The polar metamaterial is an ideal material for elastic wave cloaking. It is constructed by a lattice structure that can bend waves or vibrations so that objects inside the polar metamaterial coating are untouched by these waves or vibrations. Therefore, it is particularly useful for protecting against vibrations that might damage a structure.
How do you make and test it the material?
The polar metamaterial was fabricated by 3D printing. We performed static tests with tension and shear loadings. We are planning to do dynamic testing in the near future.
The Army Research Office is interested in the material’s ability to steer mechanical waves away from critical regions in solid objects. Could you tell us more about the potential military applications?

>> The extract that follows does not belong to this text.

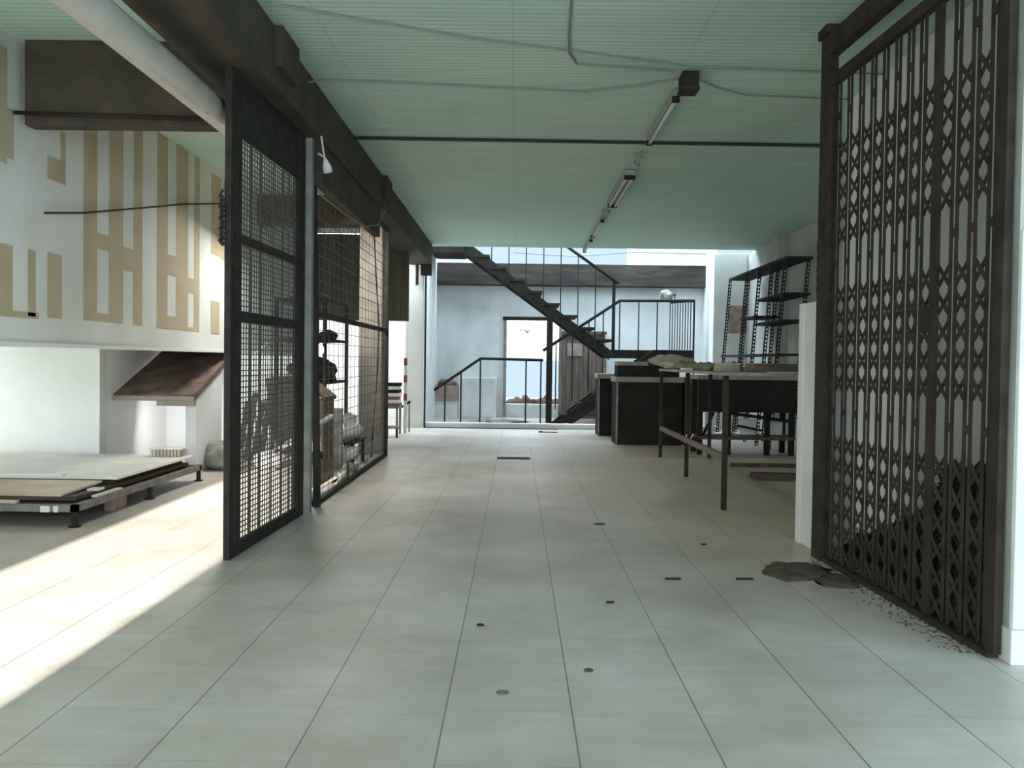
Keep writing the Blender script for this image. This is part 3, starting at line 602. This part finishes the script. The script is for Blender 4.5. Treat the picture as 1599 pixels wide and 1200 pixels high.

The polar metamaterial can also be used in communications, sensors and monitoring of a structure’s health through the use of information provided by sound and vibrations. The polar metamaterial can improve the performance of those aspects of the devices.
We are planning to find more military applications of the polar metamaterial, particularly in the fields of communications, sensing, imaging and structural health monitoring.
What is the biggest challenges in developing this material and what has most surprised you about it?
The biggest challenge of this project is to design the microstructure of this material with no known material properties. For over 20 years, no one had a natural solution for this issue in a solid material. The ultimate purpose of the proposed research is to model, design and fabricate materials that will fill in this ‘behavioural gap’.
The polar metamaterial for elastic cloaking should be collapsed under a certain stress state and, at the same time, produce torque when rotating, which is the most surprising phenomena.
What would you like people to know about lattice metamaterials?
There are many types of lattices that can be used for this purpose. Most of them have yet to be discovered. We believe researchers in this field will find more exciting applications in the near future.